▼
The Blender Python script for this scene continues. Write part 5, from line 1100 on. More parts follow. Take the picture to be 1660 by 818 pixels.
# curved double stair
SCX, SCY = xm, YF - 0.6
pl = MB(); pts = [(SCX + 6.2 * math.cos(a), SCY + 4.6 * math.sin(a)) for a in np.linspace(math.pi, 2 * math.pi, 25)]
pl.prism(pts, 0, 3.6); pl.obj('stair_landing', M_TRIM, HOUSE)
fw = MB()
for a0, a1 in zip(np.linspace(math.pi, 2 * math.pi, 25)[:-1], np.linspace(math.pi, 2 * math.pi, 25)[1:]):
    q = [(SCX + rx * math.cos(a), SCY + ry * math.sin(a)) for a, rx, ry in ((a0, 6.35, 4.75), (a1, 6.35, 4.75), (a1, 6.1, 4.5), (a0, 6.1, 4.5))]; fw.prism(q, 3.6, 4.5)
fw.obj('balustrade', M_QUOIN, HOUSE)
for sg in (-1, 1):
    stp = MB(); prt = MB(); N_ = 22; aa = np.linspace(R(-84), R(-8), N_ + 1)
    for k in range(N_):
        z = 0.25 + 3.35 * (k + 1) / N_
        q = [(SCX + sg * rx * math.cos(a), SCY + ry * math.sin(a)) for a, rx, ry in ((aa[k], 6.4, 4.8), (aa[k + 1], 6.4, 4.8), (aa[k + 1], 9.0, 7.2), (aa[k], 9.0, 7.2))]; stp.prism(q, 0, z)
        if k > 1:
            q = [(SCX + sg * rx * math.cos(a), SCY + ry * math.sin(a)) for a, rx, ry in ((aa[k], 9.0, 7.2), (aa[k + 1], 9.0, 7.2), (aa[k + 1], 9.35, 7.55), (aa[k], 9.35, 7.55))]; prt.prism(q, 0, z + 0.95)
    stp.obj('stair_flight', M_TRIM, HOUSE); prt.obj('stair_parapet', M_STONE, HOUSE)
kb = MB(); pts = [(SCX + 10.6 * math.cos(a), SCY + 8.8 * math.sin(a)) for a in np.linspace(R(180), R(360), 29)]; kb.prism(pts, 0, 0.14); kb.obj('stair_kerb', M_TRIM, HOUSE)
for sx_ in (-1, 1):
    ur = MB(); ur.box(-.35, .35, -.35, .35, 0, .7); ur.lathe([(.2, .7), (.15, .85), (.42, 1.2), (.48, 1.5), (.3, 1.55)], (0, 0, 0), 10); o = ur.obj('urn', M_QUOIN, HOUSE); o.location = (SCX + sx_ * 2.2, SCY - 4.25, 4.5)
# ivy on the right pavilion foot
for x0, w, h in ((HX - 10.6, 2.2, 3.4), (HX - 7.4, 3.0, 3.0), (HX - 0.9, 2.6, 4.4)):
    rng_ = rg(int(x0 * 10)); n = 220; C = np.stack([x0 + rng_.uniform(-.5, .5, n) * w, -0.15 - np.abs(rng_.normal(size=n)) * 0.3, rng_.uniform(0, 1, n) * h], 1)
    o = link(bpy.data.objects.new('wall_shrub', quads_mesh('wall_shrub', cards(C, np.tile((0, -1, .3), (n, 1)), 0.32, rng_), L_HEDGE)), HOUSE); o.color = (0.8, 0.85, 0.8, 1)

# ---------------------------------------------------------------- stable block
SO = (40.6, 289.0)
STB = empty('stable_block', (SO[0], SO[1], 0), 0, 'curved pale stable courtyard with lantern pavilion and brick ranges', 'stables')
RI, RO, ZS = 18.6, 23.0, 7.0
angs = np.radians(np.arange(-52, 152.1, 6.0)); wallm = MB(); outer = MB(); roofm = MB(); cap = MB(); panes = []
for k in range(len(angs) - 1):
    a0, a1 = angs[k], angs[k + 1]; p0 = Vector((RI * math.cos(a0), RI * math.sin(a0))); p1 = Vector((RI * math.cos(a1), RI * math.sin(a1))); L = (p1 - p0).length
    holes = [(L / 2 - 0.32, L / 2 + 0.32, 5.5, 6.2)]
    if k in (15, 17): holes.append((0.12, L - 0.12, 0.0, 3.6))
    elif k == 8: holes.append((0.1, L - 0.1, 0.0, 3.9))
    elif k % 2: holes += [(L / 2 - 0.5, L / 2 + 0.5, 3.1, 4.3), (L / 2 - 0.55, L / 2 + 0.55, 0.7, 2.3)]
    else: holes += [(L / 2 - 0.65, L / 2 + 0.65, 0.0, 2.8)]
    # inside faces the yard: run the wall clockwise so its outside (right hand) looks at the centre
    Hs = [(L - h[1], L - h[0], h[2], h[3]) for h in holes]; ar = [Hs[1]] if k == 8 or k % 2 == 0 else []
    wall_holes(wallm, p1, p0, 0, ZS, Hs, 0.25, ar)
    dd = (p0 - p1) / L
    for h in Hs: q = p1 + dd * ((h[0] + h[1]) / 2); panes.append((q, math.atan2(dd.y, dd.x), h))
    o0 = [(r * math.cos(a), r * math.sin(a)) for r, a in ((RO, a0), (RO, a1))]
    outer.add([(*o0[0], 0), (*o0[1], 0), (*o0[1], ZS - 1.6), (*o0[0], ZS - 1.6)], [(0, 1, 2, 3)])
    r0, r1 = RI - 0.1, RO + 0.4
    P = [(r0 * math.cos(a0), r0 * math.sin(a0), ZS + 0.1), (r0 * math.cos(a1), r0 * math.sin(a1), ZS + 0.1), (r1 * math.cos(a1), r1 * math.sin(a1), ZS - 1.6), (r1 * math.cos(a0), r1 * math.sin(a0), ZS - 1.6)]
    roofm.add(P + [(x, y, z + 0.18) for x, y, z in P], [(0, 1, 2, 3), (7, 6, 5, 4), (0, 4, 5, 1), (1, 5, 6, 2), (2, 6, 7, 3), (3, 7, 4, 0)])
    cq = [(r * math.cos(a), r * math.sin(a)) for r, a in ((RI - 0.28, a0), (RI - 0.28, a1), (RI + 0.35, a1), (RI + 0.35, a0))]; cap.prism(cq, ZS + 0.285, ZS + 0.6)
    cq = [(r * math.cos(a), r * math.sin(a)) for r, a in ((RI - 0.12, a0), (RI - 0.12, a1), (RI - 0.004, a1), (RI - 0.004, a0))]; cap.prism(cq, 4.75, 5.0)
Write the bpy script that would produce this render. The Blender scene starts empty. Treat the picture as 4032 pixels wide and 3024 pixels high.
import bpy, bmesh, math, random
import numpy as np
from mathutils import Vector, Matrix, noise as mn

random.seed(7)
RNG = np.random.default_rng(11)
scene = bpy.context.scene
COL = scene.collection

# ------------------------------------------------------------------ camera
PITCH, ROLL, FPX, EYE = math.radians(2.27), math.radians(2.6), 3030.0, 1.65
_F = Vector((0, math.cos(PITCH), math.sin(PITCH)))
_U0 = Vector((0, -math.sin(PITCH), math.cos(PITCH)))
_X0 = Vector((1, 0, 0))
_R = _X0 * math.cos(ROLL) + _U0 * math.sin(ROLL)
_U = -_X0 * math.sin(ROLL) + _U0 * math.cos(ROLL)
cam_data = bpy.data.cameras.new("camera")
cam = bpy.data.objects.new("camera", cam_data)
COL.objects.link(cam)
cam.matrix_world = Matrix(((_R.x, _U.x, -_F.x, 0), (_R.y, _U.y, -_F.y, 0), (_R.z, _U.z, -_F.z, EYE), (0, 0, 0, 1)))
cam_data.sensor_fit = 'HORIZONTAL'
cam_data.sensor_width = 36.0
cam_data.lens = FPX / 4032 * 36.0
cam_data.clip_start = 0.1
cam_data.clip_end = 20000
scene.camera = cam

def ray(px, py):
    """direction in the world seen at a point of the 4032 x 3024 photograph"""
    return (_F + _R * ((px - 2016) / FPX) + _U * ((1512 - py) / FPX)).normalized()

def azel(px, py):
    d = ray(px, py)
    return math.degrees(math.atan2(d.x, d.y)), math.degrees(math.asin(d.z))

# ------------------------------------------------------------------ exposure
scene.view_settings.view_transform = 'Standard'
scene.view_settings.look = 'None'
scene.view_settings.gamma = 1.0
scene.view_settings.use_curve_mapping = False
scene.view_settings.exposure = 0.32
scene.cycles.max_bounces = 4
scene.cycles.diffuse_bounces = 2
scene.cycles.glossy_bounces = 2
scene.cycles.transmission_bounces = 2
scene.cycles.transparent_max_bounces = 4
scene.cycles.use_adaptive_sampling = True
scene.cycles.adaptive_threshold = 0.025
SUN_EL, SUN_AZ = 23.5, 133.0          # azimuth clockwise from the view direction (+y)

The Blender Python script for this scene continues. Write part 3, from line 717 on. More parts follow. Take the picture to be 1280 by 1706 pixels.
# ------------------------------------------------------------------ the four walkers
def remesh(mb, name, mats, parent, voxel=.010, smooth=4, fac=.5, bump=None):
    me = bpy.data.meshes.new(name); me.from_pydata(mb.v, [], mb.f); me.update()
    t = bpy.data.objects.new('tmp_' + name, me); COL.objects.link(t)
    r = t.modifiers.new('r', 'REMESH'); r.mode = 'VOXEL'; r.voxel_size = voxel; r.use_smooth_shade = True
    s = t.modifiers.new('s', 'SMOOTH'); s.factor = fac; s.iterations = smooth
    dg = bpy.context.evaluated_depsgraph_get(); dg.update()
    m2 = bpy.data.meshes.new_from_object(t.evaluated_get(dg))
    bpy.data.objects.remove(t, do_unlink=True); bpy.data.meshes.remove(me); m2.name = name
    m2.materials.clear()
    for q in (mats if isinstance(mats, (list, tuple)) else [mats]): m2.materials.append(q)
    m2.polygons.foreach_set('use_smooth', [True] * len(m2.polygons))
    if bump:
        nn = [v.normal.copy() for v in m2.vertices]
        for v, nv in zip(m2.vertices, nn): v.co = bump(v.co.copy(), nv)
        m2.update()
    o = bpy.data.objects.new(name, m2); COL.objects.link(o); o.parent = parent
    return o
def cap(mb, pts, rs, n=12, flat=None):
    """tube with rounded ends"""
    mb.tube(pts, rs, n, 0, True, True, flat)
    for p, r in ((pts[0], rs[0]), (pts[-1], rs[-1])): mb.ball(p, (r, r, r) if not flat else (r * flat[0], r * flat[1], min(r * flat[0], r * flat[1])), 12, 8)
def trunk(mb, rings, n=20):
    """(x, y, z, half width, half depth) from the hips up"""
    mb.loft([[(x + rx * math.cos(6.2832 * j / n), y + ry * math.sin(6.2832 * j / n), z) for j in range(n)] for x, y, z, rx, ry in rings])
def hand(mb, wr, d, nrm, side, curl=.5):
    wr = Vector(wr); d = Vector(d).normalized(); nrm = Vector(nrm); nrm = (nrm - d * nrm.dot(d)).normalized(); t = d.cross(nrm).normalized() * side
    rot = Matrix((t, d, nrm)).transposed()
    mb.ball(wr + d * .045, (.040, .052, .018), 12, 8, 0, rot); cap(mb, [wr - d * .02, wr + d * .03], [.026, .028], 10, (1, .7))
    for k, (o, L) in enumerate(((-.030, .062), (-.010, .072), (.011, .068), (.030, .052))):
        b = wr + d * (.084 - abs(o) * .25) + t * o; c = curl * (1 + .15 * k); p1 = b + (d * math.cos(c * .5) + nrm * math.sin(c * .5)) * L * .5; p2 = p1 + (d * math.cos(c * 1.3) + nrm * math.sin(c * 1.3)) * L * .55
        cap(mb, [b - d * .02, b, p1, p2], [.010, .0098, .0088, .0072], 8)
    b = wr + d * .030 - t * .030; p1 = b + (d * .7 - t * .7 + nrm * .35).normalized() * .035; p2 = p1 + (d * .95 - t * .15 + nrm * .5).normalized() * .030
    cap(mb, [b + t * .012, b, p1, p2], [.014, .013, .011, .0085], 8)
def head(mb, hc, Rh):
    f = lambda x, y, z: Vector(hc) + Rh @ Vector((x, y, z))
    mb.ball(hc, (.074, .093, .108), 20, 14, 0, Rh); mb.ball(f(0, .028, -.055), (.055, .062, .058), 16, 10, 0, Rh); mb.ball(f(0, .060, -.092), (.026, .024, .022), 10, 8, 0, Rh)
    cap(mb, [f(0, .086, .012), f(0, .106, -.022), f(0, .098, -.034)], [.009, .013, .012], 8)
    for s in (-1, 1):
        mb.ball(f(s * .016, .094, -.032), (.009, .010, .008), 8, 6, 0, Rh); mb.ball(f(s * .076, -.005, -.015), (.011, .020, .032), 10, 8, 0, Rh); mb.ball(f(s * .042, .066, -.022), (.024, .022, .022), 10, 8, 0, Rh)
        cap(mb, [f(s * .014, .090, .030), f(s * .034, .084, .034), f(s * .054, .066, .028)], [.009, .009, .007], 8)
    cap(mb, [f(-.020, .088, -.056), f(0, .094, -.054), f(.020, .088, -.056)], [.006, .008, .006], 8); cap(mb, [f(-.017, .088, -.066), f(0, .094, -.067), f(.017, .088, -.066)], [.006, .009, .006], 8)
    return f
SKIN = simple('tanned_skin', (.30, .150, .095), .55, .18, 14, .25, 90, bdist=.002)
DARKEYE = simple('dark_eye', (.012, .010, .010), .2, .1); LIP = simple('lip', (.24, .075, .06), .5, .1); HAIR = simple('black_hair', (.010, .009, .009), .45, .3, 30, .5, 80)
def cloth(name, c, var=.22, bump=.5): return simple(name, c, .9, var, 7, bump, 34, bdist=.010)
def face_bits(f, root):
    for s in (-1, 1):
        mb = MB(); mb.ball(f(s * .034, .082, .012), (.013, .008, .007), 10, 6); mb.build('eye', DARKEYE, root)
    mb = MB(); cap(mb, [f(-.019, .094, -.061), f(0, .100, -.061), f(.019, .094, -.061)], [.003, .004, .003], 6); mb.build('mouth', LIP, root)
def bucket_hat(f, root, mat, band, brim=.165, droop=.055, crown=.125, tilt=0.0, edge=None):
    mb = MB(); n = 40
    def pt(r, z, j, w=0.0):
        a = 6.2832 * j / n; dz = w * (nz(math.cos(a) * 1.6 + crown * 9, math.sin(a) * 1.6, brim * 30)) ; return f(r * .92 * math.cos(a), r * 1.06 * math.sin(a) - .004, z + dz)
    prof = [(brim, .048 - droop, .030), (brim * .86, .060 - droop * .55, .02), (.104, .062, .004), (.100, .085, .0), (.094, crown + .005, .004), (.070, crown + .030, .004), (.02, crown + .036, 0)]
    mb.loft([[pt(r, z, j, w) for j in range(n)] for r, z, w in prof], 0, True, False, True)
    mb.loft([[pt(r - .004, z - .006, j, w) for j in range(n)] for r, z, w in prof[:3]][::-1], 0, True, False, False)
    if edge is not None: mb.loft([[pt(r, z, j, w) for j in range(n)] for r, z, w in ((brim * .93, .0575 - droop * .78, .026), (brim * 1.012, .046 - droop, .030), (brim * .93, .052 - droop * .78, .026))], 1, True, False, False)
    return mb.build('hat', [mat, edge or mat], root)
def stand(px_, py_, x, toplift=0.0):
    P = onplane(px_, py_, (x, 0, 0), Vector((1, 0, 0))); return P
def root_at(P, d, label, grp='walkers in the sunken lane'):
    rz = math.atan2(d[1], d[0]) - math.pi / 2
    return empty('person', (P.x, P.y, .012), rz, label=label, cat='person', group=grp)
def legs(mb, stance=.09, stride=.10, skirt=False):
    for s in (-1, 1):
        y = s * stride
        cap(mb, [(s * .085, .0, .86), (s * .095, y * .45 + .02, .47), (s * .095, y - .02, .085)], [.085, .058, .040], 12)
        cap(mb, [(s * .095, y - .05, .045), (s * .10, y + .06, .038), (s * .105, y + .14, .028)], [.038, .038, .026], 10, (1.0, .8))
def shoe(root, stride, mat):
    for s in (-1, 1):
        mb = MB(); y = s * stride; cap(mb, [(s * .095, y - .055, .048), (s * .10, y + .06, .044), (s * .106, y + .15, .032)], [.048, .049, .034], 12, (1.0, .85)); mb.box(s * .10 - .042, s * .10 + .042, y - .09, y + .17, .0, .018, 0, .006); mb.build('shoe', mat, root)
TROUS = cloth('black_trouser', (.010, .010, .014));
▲
» Short problem
Write the lines again exactly, beginning at the line that has "Write the bpy" and stopping after the line that has "COL = scene.collection"; include no other lines.

» Response
Write the bpy script that would produce this render. The Blender scene starts empty. Treat the picture as 4032 pixels wide and 3024 pixels high.
import bpy, bmesh, math, random
import numpy as np
from mathutils import Vector, Matrix, noise as mn

random.seed(7)
RNG = np.random.default_rng(11)
scene = bpy.context.scene
COL = scene.collection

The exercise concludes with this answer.